Liel Leibovitz wrote in Tablet:
As those of us who are in the reality based community know, the Palestinian Authority’s financial support of terrorists and their families is very, very far from a conspiracy
A curious phrase. Only a few years ago, there was a deliberate effort by leftoids to substitute it for the deceptive label “liberal” and/or the cryptic “progressive”. That effort doesn’t seem to have caught on. But the phrase is still “code” and perhaps best avoided.
I think he was using it ironically, meaning that the progressives, who tried to co-opt the term really are delusional. From what I’ve read of Leibovitz, he’s no conservative. He’s also no leftist.
Of course they are “terrorists!” What else would you call someone who is fighting to regain their land and country? And they get paid for doing that – is that a surprise? No, all “terrorists” and members of armies get paid. That’s just normal. But the real question is… Do you want to stop the fighting and negotiate in good faith. If so you might not get everything you want or think you deserve.
1. Even people legitimately fighting to regain their land and country are bound by the laws of war.
2. Even being a legitimate soldier engaged in war does not give one the right to commit whatever crimes one feels like committing. On the contrary, soldiers who commit crimes are often hanged when civilian justice might be more lenient. Murdering families in their beds is a crime no matter who one is or what else one is doing.
3. The “Palestinian” Arabs never had a land and country so they can’t be fighting to regain it. They have no legitimate cause; in fact they have no cause at all except antisemitism. Their goal is simply to finish the job their ally Hitler started.
And your views are exactly why the conflict will continue when you make such blatantly false and insidious statements that they have no cause except antisemitism (always that!) and that they never had a land or country. You somehow imagine that the jewish theocracy has superior rights because you imagine they are the chosen people. You make the case for an everlasting battle, forgetting or ignoring history and the forces that eventually prevail. Your views are an existential threat to Israel.

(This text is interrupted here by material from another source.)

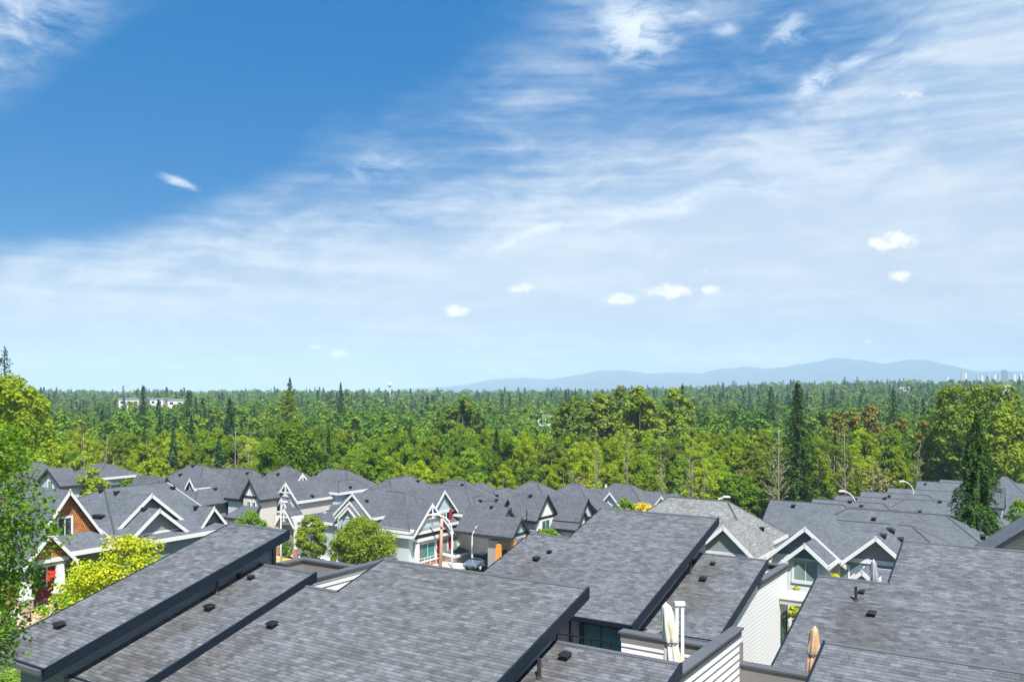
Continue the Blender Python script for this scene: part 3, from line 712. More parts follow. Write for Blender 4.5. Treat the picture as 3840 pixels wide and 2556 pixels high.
shutter(Hs, (c5[0]-2.1, c5[1]+.44, 4.1), '-D', .75, 1.6); shutter(Hs, (c5[0]-.85, c5[1]+.44, 4.1), '-D', .28, 1.6)
window(Hs, (c5[0]-1.35, c5[1]+.44, 4.1), '-D', .5, 1.0, 'white', 'glass', 0)
shutter(Hs, (c5[0]-.44, c5[1]+1.1, 4.1), '+P', 1.0, 1.6)
# lower block with wrap round skirt roof
x0, y0 = onz(1565, 2026, 3.35)[:2]; p0, q0 = PQ(x0, y0)
P1, Q0, Q1 = p0-.4, q0+.4, q0+8.9
wing(Hs, P1-5.4, P1, Q0, Q1, g5, 3.35+3.55, .74, 'p', hip=(0, 1), wm='white', rm='sh_far', eo=.4)
a = gP(Hs, 1668, 1839, 99, 2.55, 1.02, 5, 5.6, wm='bb', gm='lbsid', rm='sh_far')
p, q, z = a
window(Hs, (p, q+.1, z-3.35), '+P', 1.0, 1.35, 'white', 'glass', 1, .14)
for d in (-1.3, 1.45): shutter(Hs, (p, q+d, z-3.3), '+P', .55, 1.9)
a = gP(Hs, 1622, 1887, 95.8, 3.35, .96, 4.5, 4.6, wm='bb', gm='lbsid', rm='sh_far')
truss(Hs, a, '+P', 2.2, 1.0, 'white')
b = MB(); b.box(a[0]+.005, a[0]+.03, a[1]-.5, a[1]+.5, a[2]-1.55, a[2]-.9); b.build('gable_panel', 'red', Hs)
# porch glazing
for (d, w_) in ((1.5, 2.6), (4.1, .0)):
    if w_: window(Hs, (P1, Q0+d+.4, 1.75), '+P', 2.5, 1.9, 'white', 'teal', 1, .1)
window(Hs, (P1-2.3, Q0, 1.75), '-D', 2.6, 1.8, 'white', 'glass', 1, .1)
shutter(Hs, (P1, Q0+.45, 1.75), '+P', .35, 2.2); shutter(Hs, (P1-.72, Q0, 1.75), '-D', .25, 2.2); shutter(Hs, (P1-4.2, Q0, 1.75), '-D', .6, 2.2)
for d in (4.0, 6.2, 8.0): shutter(Hs, (P1, Q0+d, 1.8), '+P', .75, 1.9)
window(Hs, (P1, Q0+5.1, 1.8), '+P', .9, 1.7, 'white', 'glassl', 0, .1); window(Hs, (P1, Q0+7.1, 1.8), '+P', .7, 1.7, 'white', 'glassl', 0, .1)
b = MB(); b.box(P1-.05, P1+.35, Q0-.35, Q0+.05, g5, 3.0); b.build('column', 'white', Hs)
b = MB(); b.box(P1+.01, P1+.07, Q0+.1, Q1, g5, .62); b.box(P1-6, P1-.3, Q0-.07, Q0-.01, g5, .62); b.build('brick_base', 'brick', Hs)
b = MB()
for zz in (.75, 1.2): b.box(P1+.36, P1+.4, Q0-.3, Q0+4.2, zz, zz+.05); b.box(P1-5, P1-.1, Q0-.4, Q0-.36, zz, zz+.05)
for i in range(5): b.box(P1+.36, P1+.4, Q0-.2+i*1.05, Q0-.15+i*1.05, .2, 1.2); b.box(P1-5+i*1.2, P1-4.95+i*1.2, Q0-.4, Q0-.36, .2, 1.2)
b.build('railing', 'white', Hs)
# garage wing beyond
p, q, z = pq(1720, 2072, 99)
slab(Hs, [[W(p-2.6, q-1.4, z+.25), W(p+.6, q-1.4, z-.0), W(p+.6, q+1.9, z-.0), W(p-2.6, q+1.9, z+.9)]], 'sh_far', 'white')
b = MB(); b.box(p-2.5, p+.3, q-1.1, q+1.6, g5, z-.2); b.build('garage_wall', 'csid', Hs)
b = MB(); b.box(p+.301, p+.33, q-.7, q+1.2, 0, z-.6); b.build('garage_door', 'garage', Hs)
rvents(Hs, [(1375, 1880, 102), (1567, 1806, 108), (1733, 1820, 106)])

# H6 dark trimmed with orange posts
Hs = house(1850, 2100, 97, 'dark trimmed house with orange timber porch posts and a white garage door')
g6 = -.5
mainroof(Hs, 1752, 1817, 108, 3.2, 5.6, .62, 'q', zb=g6, wm='lbsid', tm='dtrim')
mainroof(Hs, 1850, 1836, 110, 3.5, 4.8, .62, 'q', zb=g6, wm='lbsid', tm='dtrim')
p, q, z = pq(1790, 1942, 101)
wing(Hs, p-3.4, p-.4, q+.4, q+5, g6, z+2.2, .8, 'q', hip=(1, 1), wm='lbsid', tm='black')
x0, y0 = onz(1850, 2003, 3.4)[:2]; p0, q0 = PQ(x0, y0)
wing(Hs, p0-8.0, p0+1.2, q0+.4, q0+8.0, g6, 3.4+3.1, .74, 'p', hip=(0, 1), wm='csid', rm='sh_far', tm='dtrim', eo=.45)
b = MB(); b.box(p0-2.6, p0-.3, q0+.36, q0+.399, 0, 2.75); b.build('garage_door', 'garage', Hs)
for d in (-.28, -2.85):
    b = MB(); b.box(p0+d, p0+d+.2, q0+.3, q0+.35, 0, 3.0); b.build('door_trim', 'white', Hs)
a = gP(Hs, 1910, 1904, 96.5, 2.8, .95, 5, 4.0, wm='lbsid', gm='lbsid', tm='dtrim')
a = gP(Hs, 1957, 1941, 92.5, 1.85, 1.02, 4.5, 3.9, wm='lbsid', gm='lbsid', tm='dtrim')
p, q, z = a
for (u_, Y_, zt_) in ((1870, 91.0, 3.5), (1926, 92.0, 3.6), (1964, 93.5, 3.9)):
    pp, qq, _ = pq(u_, 1990, Y_)
    b = MB(); b.hexa([W(pp+i*.3, qq+j*.3, 1.05) for i, j in ((-1, -1), (1, -1), (1, 1), (-1, 1))], [W(pp+i*.2, qq+j*.2, zt_) for i, j in ((-1, -1), (1, -1), (1, 1), (-1, 1))]); o = b.build('post', 'orange', Hs)
    b = MB(); b.box(pp-.4, pp+.4, qq-.4, qq+.4, g6, 1.04); b.build('post_base', 'stone', o)
b = MB(); b.box(p-3.2, p-1.8, q-1.4, q+1.4, g6, 3.6); b.build('porch_wall', 'panel', Hs)
b = MB(); b.box(p-1.79, p-1.74, q-.9, q+.2, .3, 2.5); b.build('door', 'black', Hs)
window(Hs, (p-1.8, q-1.0, 1.8), '+P', .5, 1.9, 'white', 'glassl', 0)
rvents(Hs, [(1844, 1903, 102), (1863, 1860, 104), (1800, 1880, 104)])

# H7
Hs = house(2000, 2020, 106, 'white walled house with a pyramid roof and black edged gable over a bay window')
g7 = gzb(2000, 106)
mainroof(Hs, 1985, 1804, 112, 1.2, 6.0, .66, 'p', zb=g7, wm='bb', tm='black', eo=.45)
a = gP(Hs, 2055, 1854, 100.5, 2.55, 1.1, 4, g7, wm='bb', gm='bb', tm='black')
window(Hs, (a[0], a[1], a[2]-3.9), '+P', 1.7, 1.7, 'white', 'glass', 1, .12)
a2 = gP(Hs, 1903, 1872, 104, 2.0, .9, 4, g7, wm='lbsid', gm='lbsid', tm='black')
p, q = a[0], a[1]
slab(Hs, [[W(p-6, q-5.2, 2.4), W(p+2.2, q-5.2, 2.4), W(p+1.2, q-3.1, 3.8), W(p-6, q-3.1, 3.8)], [W(p+2.2, q-5.2, 2.4), W(p+2.2, q+3, 2.4), W(p+.1, q+3, 3.8), W(p+1.2, q-3.1, 3.8)]], 'sh_far', 'black')
b = MB(); b.box(p-5.6, p+1.8, q-4.8, q-3.2, g7, 2.2); b.build('porch_wall', 'csid', Hs)
b = MB()
for i in range(3): b.box(p-5.0+i*2.1, p-4.9+i*2.1, q-3.04, q-3.0, 3.9, 6.2)
b.build('batten', 'black', Hs)
rvents(Hs, [(1990, 1861, 108), (1862, 1877, 106)])
# H8
Hs = house(2160, 2020, 108, 'dark trimmed house with two small black gables left of the tall roof')
g8 = gzb(2150, 110)
mainroof(Hs, 2140, 1811, 116, 1.2, 6.2, .66, 'p', zb=g8, wm='bb', tm='black')
mainroof(Hs, 2130, 1870, 109, 2.5, 4.6, .62, 'p', hip=(1, 0), zb=g8, wm='bb', tm='black')
gP(Hs, 2206, 1869, 102, 2.3, 1.1, 5, g8, wm='bb', gm='lbsid', tm='black'); gP(Hs, 2193, 1914, 101, 1.9, 1.1, 4, g8, wm='bb', gm='bb', tm='black')
p, q, z = pq(2165, 1965, 104)
b = MB(); b.box(p-2.2, p, q, q+3, g8, z); b.build('garage_wall', 'bb', Hs)
b = MB(); b.box(p-1.8, p-.3, q-.03, q-.003, g8+.4, z-.8); b.build('garage_door', 'garage', Hs)
# H9 a/b
Hs = house(2330, 1900, 122, 'grey roofed house with a small pale dormer gable behind the lollipop tree')
g9 = gzb(2330, 122)
mainroof(Hs, 2308, 1811, 122, 2.2, 5.6, .62, 'p', zb=g9, wm='csid', tm='dtrim')
mainroof(Hs, 2235, 1828, 124, 4, 5, .62, 'p', zb=g9, wm='csid', tm='dtrim')
gD(Hs, 2286, 1845, 114, 1.6, 1.15, 5, g9, wm='lbsid', gm='lbsid', tm='white')
b = MB(); x, y, z = px(2272, 1838, 123); b.tube([(x, y, z-1.5), (x, y, z+.1)], [.35, .3], 8); b.tube([(x, y, z+.1), (x, y, z+.95)], [.28, .05], 8); b.build('chimney', 'csid', Hs)
Hs = house(2450, 1900, 118, 'low hipped house with a white edged end gable behind the golden shrub')
g9 = gzb(2450, 118)
mainroof(Hs, 2400, 1838, 121, 3.2, 4.8, .55, 'p', zb=g9, wm='bb', tm='white')
gD(Hs, 2480, 1859, 116, 1.5, 1.25, 5, g9, wm='csid', gm='csid', tm='white')

# H10 light roof
Hs = house(2740, 2050, 64, 'house with the pale weathered shingle roof and white gutters right of the tall centre roof')
g10 = -.4; k = dict(wm='panel', rm='sh_light', tm='white')
xn, yn, zn = px(2825, 2070, 62); pn, qn = PQ(xn, yn); hw = 4.65
rzt = zn+hw*.64
wing(Hs, pn-11.5, pn-.4, qn+.4, qn+2*hw-.4, g10, rzt, .64, 'p', hip=(1, 1), wm='panel', rm='sh_light', tm='white', eo=.4, inset=.75)
a = gD(Hs, 2711, 1971, 61, 2.35, .92, 5, g10, wm='panel', gm='gsid', rm='sh_light')
window(Hs, (a[0], a[1], a[2]-2.45), '-D', 1.7, .8, 'white', 'glass', 2, .1)
rvents(Hs, [(2856, 1987, 64.5)])
# H11 blue gables
Hs = house(3150, 2060, 60, 'blue sided house with two broad white edged gables and a sliding window, at the right')
g11 = -.4; k = dict(wm='white', gm='bsid', rm='sh_blue', tm='white', ro=.5)
a = gD(Hs, 3018, 1975, 58.5, 2.65, .86, 7, g11, **{**k, 'beam': True})
a1 = gD(Hs, 3017, 2037, 56, 1.5, .86, 2, g11, **k)
window(Hs, (a1[0]-.05, a1[1], a1[2]-1.95), '-D', 1.5, 1.2, 'white', 'glassl', 1, .16)
window(Hs, (a1[0]+1.85, a[1], a1[2]-2.3), '-D', .5, 1.0, 'white', 'glassl', 0, .12)
a2 = gD(Hs, 3284, 2011, 56, 2.15, .86, 8, g11, **{**k, 'wm': 'bsid', 'gm': 'gsid'})
mainroof(Hs, 3095, 1945, 65, 6.0, 4.4, .62, 'p', hip=(1, 1), zb=g11, wm='bsid', rm='sh_blue', tm='white')
p, q, z = pq(3235, 2150, 53)
slab(Hs, [[W(p-.6, q+.2, z-.9), W(p+1.9, q+.2, z-.9), W(p+1.5, q+1.6, z+.1), W(p-.2, q+1.6, z+.1)]], 'sh_blue', 'white')
gD(Hs, 3232, 2137, 52.0, .75, .85, 1.2, 6, wm='white', gm='white', rm='sh_blue', beam=False)
rvents(Hs, [(3335, 1990, 60), (3310, 2013, 58), (3376, 2026, 57)])
# H12 right edge roof with pale gable
Hs = house(3800, 2050, 50, 'house at the right edge with a slate blue roof and a cream gable end')
p, q, z = pq(3868, 1962, 50)
wing(Hs, p-3.6, p+3.6, q, q+7, -.4, z, .80, 'q', wm='csid', gm='csid', rm='sh_blue', tm='dtrim', ro=.6)
box_vent(Hs, *pq(3686, 2012, 51)[:2], pq(3686, 2012, 51)[2]-.05, .8)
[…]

1. That their only cause is antisemitism, and that they never had a land or country, is the exact truth.
2. Israel is not a theocracy. Quite the opposite.
3. The Jews are God’s chosen people, whether you like it or not.
4. The battle will not last forever. The moment Israel gets serious about it and drops its suicidal commitment to a thoroughly unJewish ideal of “purity of arms” that no other army in the world follows, it will win.
I would expect nothing else of that “Mexico City Times” tabloid.
I assume this is meant as a claim that Carlos Slim owns and/or has any sort of editorial control on the NYT. Neither of these is true. (1) Slim owns only 1/6 of the NYT’s Class B shares; (2) even if he owned 100% of them, he still wouldn’t control the paper because the Sulzberger family own all the Class A shares, and therefore have absolute control of the board.